HARTLEPOOL UNITED enjoyed a Bank Holiday spectacular. It makes a change from Saturday night misery at Victoria Park.

Pools, after two home defeats and a draw this season, saw off Wrexham in style. It was the sort of entertaining football boss Craig Hignett demands from his players.

The visitors deserve credit for turning up with attacking intent, which made for an open game.

But Pools, with Aaron Cunningham immense at the back and two goal Liam Noble dictating in midfield, were too good for the visitors who were down to ten men for the closing minutes.

Hignett said: “You have to earn the wins in this league and they don’t come easy. It’s fine margins when things go for you which can push you up there.

“Today was positive all round, the crowd were really good and competition for places helps that. I think that makes a real difference and the lads are confident and good players.

“After winning at Maidenhead we didn’t kick on, but now we need to. Four points from two games this weekend is decent and gets us up and running, the league is tight and it’s pleasing to win at home.’’

Pools started without Mafuta – the midfielder coming out of the tunnel after the game started. He spoke to the fourth official and was allowed on the pitch before being yellow carded by referee David Richardson.

When he tugged back Wrexham’s Bobby Grant minutes later he could easily have been on his way back to the changing rooms.

Mafuta was out for kick-off, realised he had forgot his GPS monitor, and went back to get it. In that time none of his team-mates alerted the referee of his absence and the game started.

Pools were compact in formation, the 3-5-2 set up keeping them tight in the middle and on the left side Mark Kitching was again much improved on last season.

In the back line, Aaron Cunningham was tight and defending like he meant it.

The concern was that the visitors were still finding space with their midfield movement and runs. Pools had a scare when a fluent move from the back led to Devonte Redmond fluffing his shooting chance ten yards out.

But next time the visitors motored ahead, they took the lead. Akil Wright had space to shoot and his effort deflected off Fraser Kerr, sending the ball to the other side of the goal to the one guarded by Ben Killip.

There was an instant response. Neat footwork in a tight position on the edge of the area from Liam Noble saw him curl towards the top corner. Keeper Christian Dibble, son of Andy, saved well.

From the corner, headed on to the six-yard area, Gime Toure nodded in from close range.

Three minutes after the restart, Pools were ahead. Cunningham’s storming run from halfway led to his dipping shot being saved. As the ball bounced around, Liam Noble was pinned down in the area. It was, a rather soft penalty award, but Noble knew what was coming.

He made no mistake with the most confident of penalty finishes.

Three minutes later, the midfielder got his second. He made the most of a bounce in his favour on the edge of the area, some wide open defending in front of him and his low shot across Dibble lifted the roof off at Victoria Park.

But the visitors were given a penalty of their own minutes later, more holding down in the penalty area, this time from Cunningham, and Bobby Grant’s low spot kick rolled into the corner.

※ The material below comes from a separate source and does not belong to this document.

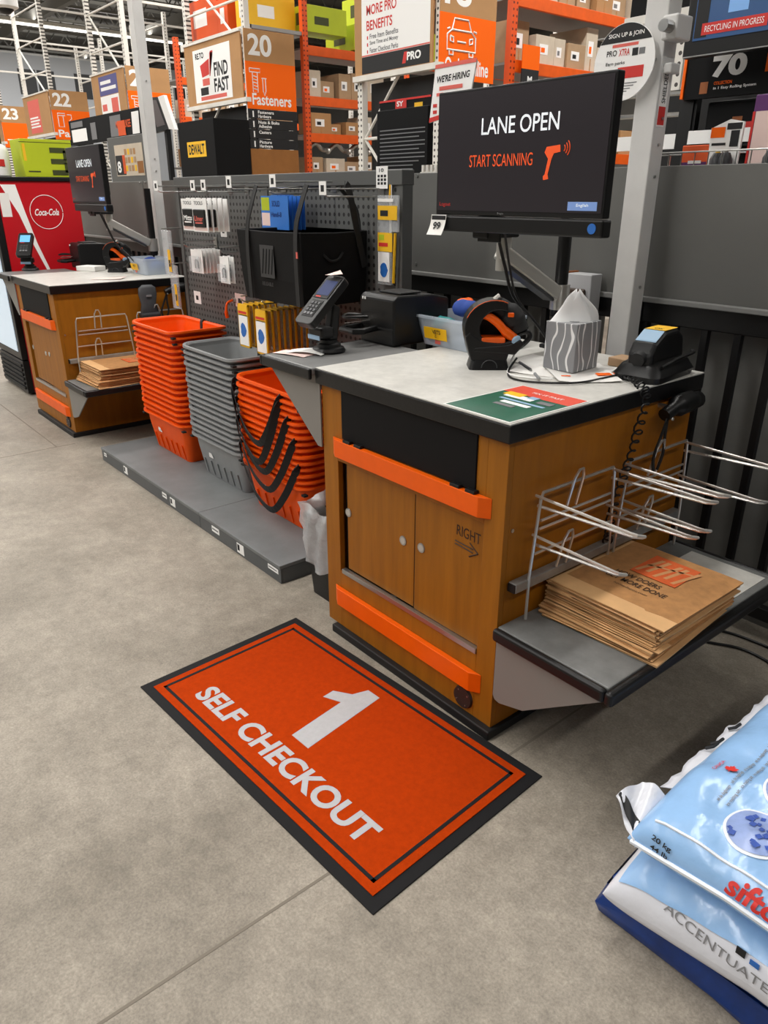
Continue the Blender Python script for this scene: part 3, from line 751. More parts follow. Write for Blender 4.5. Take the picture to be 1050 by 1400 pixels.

After throwing away a two-goal lead against Fylde already this season, any home nerves were justified.

They were eased when some sterling work from Noble, chasing a deep Mark Kitching cross, saw the midfielder clip the ball back across goal for Toure to glide home his second header of the afternoon.

The visitors were then reduced to ten men, centre-half Jacob Lawler’s lunge into Jason Kennedy ending his day early.

Four Pools goals and a Wrexham red-card in under 20 minutes: Bank Holiday entertainment galore. But credit to the visitors. While plenty of teams visit Victoria Park with the intent of sitting back and defending, they were willing and able to attack. It made for a free-flowing game, memories of the Pools 4 Wrexham 6 encounter under Neale Cooper in 2004 to the fore.

Ben Killip then preserved the lead with a fine fingertip save to keep out a Shaun Pearson curler. The goalkeeper deserved that moment after a difficult start to his Pools days.